LAUSR

An analytical technique based on Volterra series for systematically computing distortion in analog microwave photonic (MWP) links is presented in this paper. In the analysis, we express both modulator and photodetector responses in the MWP link as Taylor series expansions, which are then nested to give rise to Volterra series for systems with memory. Closed-form expressions of the link photocurrent and optical power based on the $n{\rm{th}}$-order Volterra kernels are derived from the functional Taylor series of the MWP link. These expressions are applicable in both direct detection and phase-modulated conditions hitherto referred to as memoryless case and with memory, respectively. The synthesized Volterra kernels are primarily used to determine key figures of merit such as $n{\rm{th}}$-order harmonic distortion, third-order intermodulation distortion (IMDn), and third-order intercept point (OIPn) for an arbitrary MWP link.
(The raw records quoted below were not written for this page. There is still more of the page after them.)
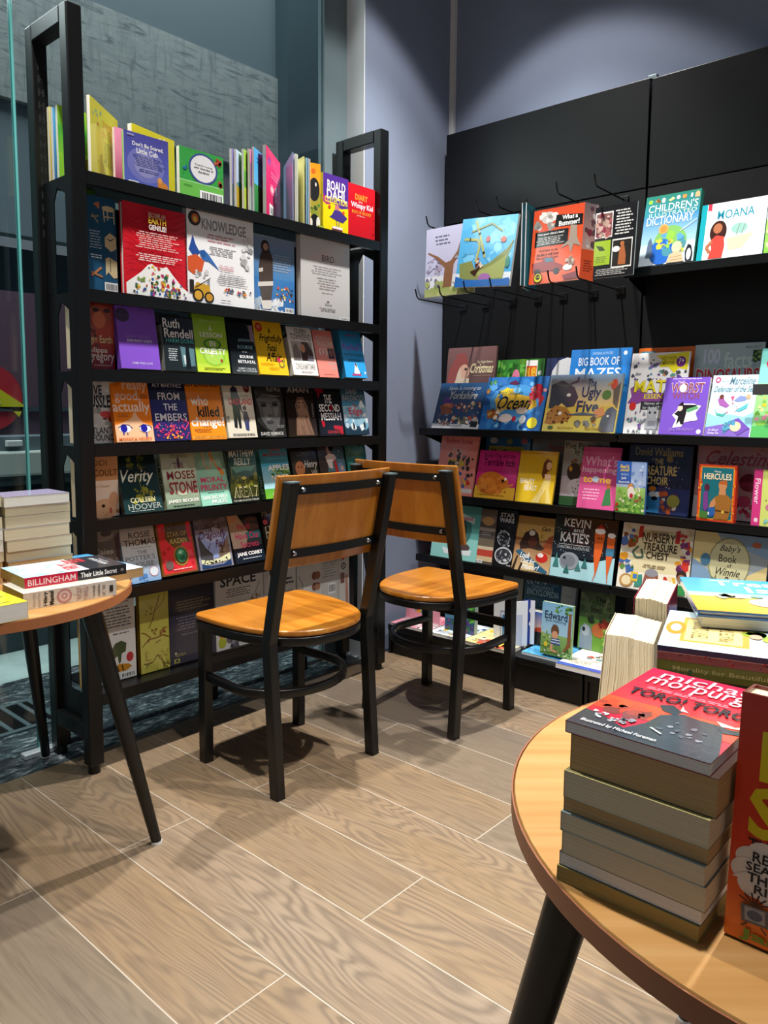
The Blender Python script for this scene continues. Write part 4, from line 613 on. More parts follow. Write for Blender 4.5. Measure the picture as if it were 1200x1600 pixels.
A(PB, 'mint green paperback with pink zigzag capitals and cartoon legs', 1.435, .116, z, .180, 17, [('g', '8fbca4', '8fceb8', 0, 100), ('l', 'e8b08a', 4, [30, 0, 32, 26, 42, 36]), ('l', 'e8b08a', 4, [60, 0, 48, 34]), ('l', 'd9822c', 6, [52, 0, 70, 30, 84, 38]), ('e', 78, 35, 8, 3, 'c2203a'), ('p', 'd9822c', [76, 38, 90, 36, 92, 46, 80, 46]), ('t', 'MORAL', 10, 48, 88, 58, 'd9406e', 2), ('t', 'PRUNTY', 6, 62, 94, 73, 'd9406e', 2), ('m', 20, 76, 94, 79, 1, '4a8a76'), ('t', 'DANCING WITH', 6, 82, 86, 89, 'f2f8f4', 2), ('t', 'MULES', 34, 90, 84, 97, 'f2f8f4', 2)], sc='7ab39c', t=.018)
A(PB, 'dark green paperback with a gold framed landscape and outlined title', 1.551, .116, z, .182, 9, [('r', 0, 0, 100, 100, '26322c'), ('t', 'MATTHEW', 6, 4, 94, 17, 'ced2c8', 2), ('t', 'REILLY', 22, 19, 80, 32, 'ced2c8', 2), ('r', 8, 34, 96, 90, '8c8a4a'), ('r', 9.5, 35, 94.5, 89, '3f5548'), ('p', '5f8a7a', [9.5, 35, 94.5, 35, 80, 44, 54, 42, 24, 46]), ('g', '4a4f22', '33381c', 56, 88), ('b', 10, 50, 94, 72, 26, 8, '5f6424 7a7c2c 8c8430 3f4a24', 4), ('e', 50, 56, 9, 3, 'c9bd3c'), ('t', 'AREA 7', 10, 71, 96, 92, 'b9b48a', 1), ('t', 'AREA 7', 13, 73.5, 93, 90, '3a3f22', 0), ('t', 'THE NAME OF ACTION THRILLER', 6, 95, 96, 98, 'e0e0d6', 1)], spine=[('r', 0, 0, 100, 100, '1f2722'), ('v', 'MATTHEW REILLY', 30, 6, 72, 50, '7c8478')], sc='1f2722', t=.030)
A(PB, 'sky blue and green paperback with white capitals across a tree', 1.694, .124, z, .188, 13, [('g', '3f8c9c', '4aa6c4', 0, 40), ('g', '6fbdd9', 'a9d9e4', 40, 82), ('g', '5aa83a', '7cc23e', 82, 100), ('t', 'LIANE', 34, 6, 74, 13, 'a8303a', 2), ('t', 'MORIARTY', 12, 16, 96, 22, 'a8303a', 2), ('m', 24, 26, 90, 28, 1, '9ccad6'), ('b', 34, 44, 98, 66, 70, 5, '4f8a3a 6ba83e 86b83e 3f6f34', 2), ('r', 66, 60, 69, 84, '4a4a30'), ('t', 'APPLES', 22, 38, 98, 49, 'f4f6f4', 3), ('t', 'NEVER', 30, 57, 96, 68, 'f4f6f4', 3), ('t', 'FALL', 44, 76, 92, 87, 'f4f6f4', 3), ('m', 24, 90, 90, 97, 3, 'c9e2a8')], spine=[('g', '3f7f86', '35604a', 0, 70), ('r', 0, 70, 100, 100, '2f4a2e'), ('v', 'APPLES', 30, 55, 70, 90, '9ab09a')], sc='3f7f74', t=.030)
A(PB, 'black paperback with an orange Tudor portrait and white script, behind the chair back', 1.832, .126, z, .192, 13, [('r', 0, 0, 100, 100, '1d1c1d'), ('t', 'DAVID', 40, 6, 80, 14, '3d3a38', 1), ('t', 'LOADES', 22, 16, 88, 25, '45413e', 1), ('e', 26, 42, 24, 11, '2e2524'), ('e', 30, 49, 18, 14, 'c77c4c'), ('e', 24, 46, 3, 1.6, '3a2018'), ('e', 36, 46, 3, 1.6, '3a2018'), ('p', '5a3a28', [4, 100, 10, 66, 30, 60, 52, 66, 60, 100]), ('t', '/Henry', 46, 34, 100, 52, 'e4e2dc', 1), ('t', 'VIII', 70, 53, 92, 61, 'c9c7c2', 1)], sc='171617', t=.022)
A(PB, 'dark paperback with a lady in white and red beside a blue figure, behind the chair', 1.966, .134, z, .194, 13, [('r', 0, 0, 100, 100, '2b2a2e'), ('g', '2c3438', '57869c', 0, 60), ('p', '3a3236', [0, 0, 40, 0, 30, 60, 0, 70]), ('e', 42, 18, 9, 8, '9a8278'), ('e', 52, 12, 10, 9, '16161a'), ('p', 'e6e0de', [26, 30, 42, 24, 60, 26, 70, 34, 52, 40, 50, 54, 36, 52]), ('p', 'c02f36', [56, 36, 66, 40, 76, 80, 62, 80, 58, 52]), ('p', '6f94c4', [70, 44, 86, 42, 98, 62, 98, 90, 74, 90]), ('e', 86, 54, 6, 5, 'cdb5a4'), ('t', 'Ch', 44, 64, 66, 76, 'eceaea', 3), ('b', 72, 4, 98, 40, 8, 4, '3f6a7a 8ab0b8 20303a', 4)], sc='232226', t=.022)
A(PB, 'dark teal paperback with faint tall letters behind the rear chair back', 2.104, .112, z, .190, 10, [('r', 0, 0, 100, 100, '1f5a58'), ('t', 'AIDA', 10, 8, 92, 26, '3f7470', 1), ('r', 4, 40, 30, 64, '2a8a86')], sc='1b4a48', t=.02)

# ---- fifth row
z = .530
AE(PB, 'brown sepia paperback peeping out beside the left post, fifth row', z, .180, [('g', '6c635a', '5c544c', 0, 100), ('e', 52, 16, 30, 9, '8a8076'), ('e', 62, 12, 16, 5, '4a423c'), ('t', 'Tales', 28, 36, 80, 46, 'a9a096', 1), ('b', 10, 48, 98, 98, 18, 9, '7a6f64 4f463e 8c8074', 6), ('p', '4a2f2a', [84, 20, 98, 10, 98, 60, 88, 50])], sc='4a423c', t=.022)
A(PB, 'pale blue and white paperback with tall serif capitals, partly behind the left table', 1.168, .114, z, .182, 15, [('g', '6f7d92', 'b0b2b4', 0, 14), ('g', 'b4b4b2', 'c2cdd6', 14, 55), ('g', 'c6d4df', '7ca4cc', 55, 100), ('t', 'ROSIE', 24, 16, 88, 26, '35383e', 1), ('t', 'THOMAS', 8, 28, 99, 39, '35383e', 1), ('m', 22, 42, 90, 44, 1, '7a7d82'), ('t', 'THE', 42, 47, 70, 53, '6a7684', 1), ('t', "POTTER'S", 6, 55, 92, 63, '6a7684', 1), ('t', 'HOUSE', 24, 66, 86, 74, '6a7684', 1), ('e', 82, 84, 14, 9, 'a84a62'), ('e', 82, 84, 12.5, 8, 'd4e0ea'), ('b', 4, 86, 60, 99, 12, 6, '3f6fb0 6f9ccc 4f7fbc', 2)], sc='9aaaba', t=.014)
A(PB, 'red and gold paperback with a large green jewel on the cover', 1.288, .128, z, .176, 15, [('r', 0, 0, 100, 100, '6f4a22'), ('r', 4, 2, 96, 97, 'c43a38'), ('r', 7, 4, 93, 94, 'd92f3c'), ('b', 8, 6, 92, 92, 24, 8, 'c62834 e24a52 b8222e', 3), ('p', '5c4a22', [26, 0, 84, 0, 84, 34, 92, 46, 66, 44, 60, 52, 40, 52, 22, 36]), ('b', 26, 2, 84, 40, 16, 4, '6d5826 4a3c1e 7c6530', 4), ('t', 'STAR OF', 28, 24, 82, 33, 'b9a55a', 2), ('t', 'KAZAN', 34, 36, 80, 45, 'b9a55a', 2), ('l', '7c5a2a', 2.4, [50, 50, 46, 64]), ('e', 58, 68, 21, 18, '9a7a34'), ('e', 58, 68, 17, 15, '4a2a1c'), ('e', 58, 67, 14, 12.5, '2a8a5c'), ('p', '6fc49a', [48, 64, 56, 57, 66, 60, 60, 66]), ('p', '1a5a3c', [52, 72, 66, 66, 68, 76, 58, 79]), ('p', 'd9efe2', [52, 62, 57, 59, 58, 64]), ('e', 22, 82, 11, 8.5, '6a5a58'), ('m', 26, 90, 92, 94, 1, 'f0c0b8')], spine=[('r', 0, 0, 100, 100, '6a1c1e'), ('r', 70, 0, 100, 100, '8a6a2c')], sc='5c1a1c', t=.034)
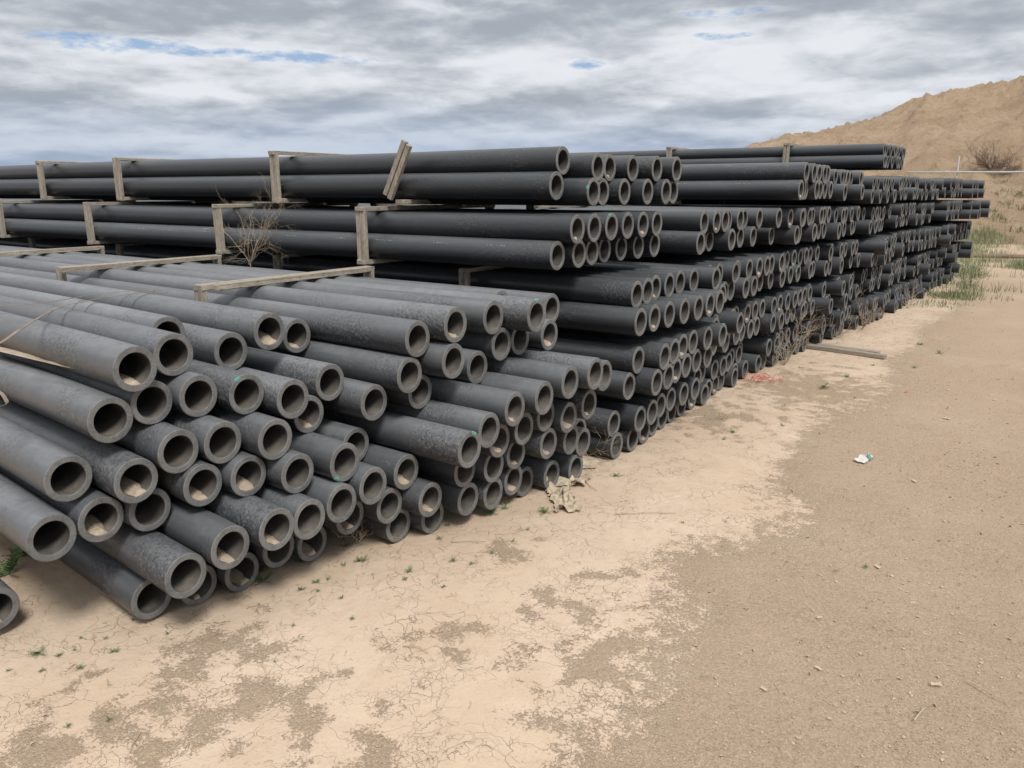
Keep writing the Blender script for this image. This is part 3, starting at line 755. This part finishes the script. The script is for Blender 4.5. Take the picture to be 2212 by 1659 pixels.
shade=k.m('SUBTRACT',shade,k.m('MULTIPLY',k.ramp(k.m('ADD',z,k.m('MULTIPLY',k.m('SUBTRACT',n1,.5),.12)),.155,.195),.36))
shade=k.m('ADD',shade,k.m('MULTIPLY',k.ramp(k.m('ABSOLUTE',k.m('SUBTRACT',z,.125)),0.,.05,1.,0.),.20))
shade=k.m('ADD',shade,k.m('MULTIPLY',gap,.3))
shade=k.n('ShaderNodeMapRange',{'Value':shade,'From Min':-.1,'From Max':1.05},interpolation_type='SMOOTHSTEP').outputs[0]
cl=k.mix(shade,(3.8,4.15,4.7),(8.0,8.3,8.75))
hi=k.ramp(z,.24,.7)
cl=k.mix(k.m('MULTIPLY',hi,.85),cl,(11.5,11.5,11.6))
left=k.ramp(k.n('ShaderNodeVectorMath',{0:tc,1:(-.95,.3,0.)},operation='DOT_PRODUCT').outputs['Value'],.45,1.,.40,.9)
haze=k.m('MULTIPLY',k.ramp(k.m('ADD',z,k.m('MULTIPLY',k.m('SUBTRACT',n1,.5),.14)),.015,.10,1.,0.),left)
cl=k.mix(haze,cl,(2.7,3.8,5.7))
blue=k.mix(.6,sky.outputs[0],(2.3,4.0,7.0))
out=k.mix(cover,blue,cl)
k.link(out,bg.inputs[0]); bg.inputs[1].default_value=.1
sd=bpy.data.lights.new('sun','SUN'); sd.energy=2.75; sd.angle=math.radians(14); sd.color=(1,.965,.91)
so=bpy.data.objects.new('sun',sd); C.objects.link(so)
dirv=Vector((math.sin(SA)*math.cos(SE),math.cos(SA)*math.cos(SE),math.sin(SE)))
so.rotation_euler=dirv.to_track_quat('Z','Y').to_euler(); so.location=(5,-5,20)
cd=bpy.data.cameras.new('camera'); cd.sensor_width=36; cd.lens=36*1662/2212; cd.clip_end=3000; cd.clip_start=.05
co=bpy.data.objects.new('camera',cd); C.objects.link(co); co.location=(0,0,H); co.rotation_euler=(math.pi/2-PIT,0,YAW)
sc=bpy.context.scene; sc.camera=co
sc.view_settings.view_transform='Standard'; sc.view_settings.look='None'; sc.view_settings.exposure=0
We apply the technique to a photonic link having a ring-assisted Mach–Zehnder interferometer (RAMZI) filter and compare its OIP3 performance with that of an MZI discriminator. Within a bandwidth of 20 GHz, it is shown that RAMZI has 10-dB better OIP3 performance than MZI. We also illustrate that OIP3 and IMD measurements done using three-tone tests would result in more accurate predictions of MWP link parameters than standard two-tone tests.